宮中の裁縫を司(つかさど)る縫殿寮(ぬいどのりょう)から定子のために献上された薬玉を、女房(にょうぼう)たちは室内の柱に掛ける。
柱には、昨年九月九日の重陽(ちょうよう)の節句から八ヵ月間、「茱萸袋(ぐみぶくろ)」が結び付けられていたのだが、それを外して、この薬玉に取り換えるのだ。
茱萸袋は重陽の菊の花を入れたものなので、アロマとしての働きは薬玉と同じだ。
だが、茱萸袋が八ヵ月もつのに対して、薬玉は四ヵ月後の重陽の時期までもたず、しばらくの間にきれいに無くなってしまう。
美しい飾り糸を、折々に解(ほど)き取っては物を結ぶのに使ったからだという。
現代にも参考になりそうな楽しみ方ではないか。 菖蒲は殊に、根まで使った。
長い根が長寿を連想させることによる。
組み紐(ひも)で根を飾って袂(たもと)に結んだり、それを自慢したり比べ合ったり。
あるいは人への手紙を根で結わえたり、手紙の中に長い根を挟み込んだり、そのように様々な趣向を凝らして節句に沸く人々を見る思いを、清少納言は「艶(えん)なり」と記している。
心が華やぐという意味だ。
年中行事は自然そのものではなく、それを人間が取り入れて楽しむ、生活のお洒落(しゃれ)である。
そして、どんな時もそのお洒落を忘れないことが雅びなのだ。
その雅びこそが定子サロンの標榜(ひょうぼう)する王朝文化の旗印(はたじるし)であったからには、年中行事を書くことは、実は重大な責任を伴うことでもあったはずである。
『枕草子』は軽いタッチで書いているようだが、底にはそうした真剣勝負の切実さが秘められていることも忘れてはならない。
なお『枕草子』の中で、定子の登場する最後の場面は五月の節句である。
そこには、どのような状況でも雅びを怠るまいとする定子や周りの女房たちの姿がある。
定子たちにとって節句とは、プライドをかけて行い愉(たの)しむべき季節行事であったのだ。
(『枕草子のたくらみ 「春はあけぼの」に秘められた思い』山本淳子 朝日選書 2017年) 清少納言について、男性の研究者が書いた本を読んでいた頃は、あまり好きにはなれませんでした。
ところが、女性の研究者や作家の本を読むと清少納言に対する感じ方が変わりました。
勝手な考えですが、これまで読んできた男性の研究者は、紫式部日記にある評価をもとに書かれているのではないかと思ってしまいました。

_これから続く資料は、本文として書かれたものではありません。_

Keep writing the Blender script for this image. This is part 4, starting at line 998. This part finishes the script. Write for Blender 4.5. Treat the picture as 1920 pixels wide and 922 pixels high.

『枕草子』の現代語訳を読むのに女性の研究者や作家の本を読む方が
清少納言の息づかいが伝わってくるのではないかと思っています。
ところで大河ドラマ『光る君へ』で藤原道長役を柄本佑さんがされると知って
見ると今までのイメージが崩れるので見ないことにしました。
というのも2024年5月18日に「一條天皇皇后定子 鳥戸野陵」へお参りしたほど
藤原定子が好きな私にとって、道長は憎き人物なのです(^_-)
一方、藤原彰子の墓陵は確定されていないようですね。
道長は嫌いだけど、彰子の墓が分かればお参りしたいと思っていますが……。
「かいまみる平安時代の宇治 木幡エリアMAP」(宇治市)今朝の父の一枚です(^^)/
(ピントが悪いのでなくフイルターをかけています)
父が駐車場に戻ってくるのが遅いなと思っていたら
叔母(父の妹)と従妹(姪)に出会って話をしていたそうです。
2011年9月に退院してしばらくしてからリハビリで公園を歩くようになりました。
今日まで出会うことがなかったのにバッタリ!
不思議だなぁと思ったのが、今日は、祖母の命日で、母の誕生日です!
「上皇さま 検査入院へ 心筋虚血の可能性 宮内庁」(NHK)
心配性の母は、ことあるごとに家で静かにしているようにと言っていました。
天皇陛下(上皇さま)が心臓のバイパス手術をされたあと
すぐにリハビリをされていることを教えると、「昔と違うのだね」と少し納得してくれました。
今回は、検査だけのようなので元気なお姿を拝見できることを心待ちにしています。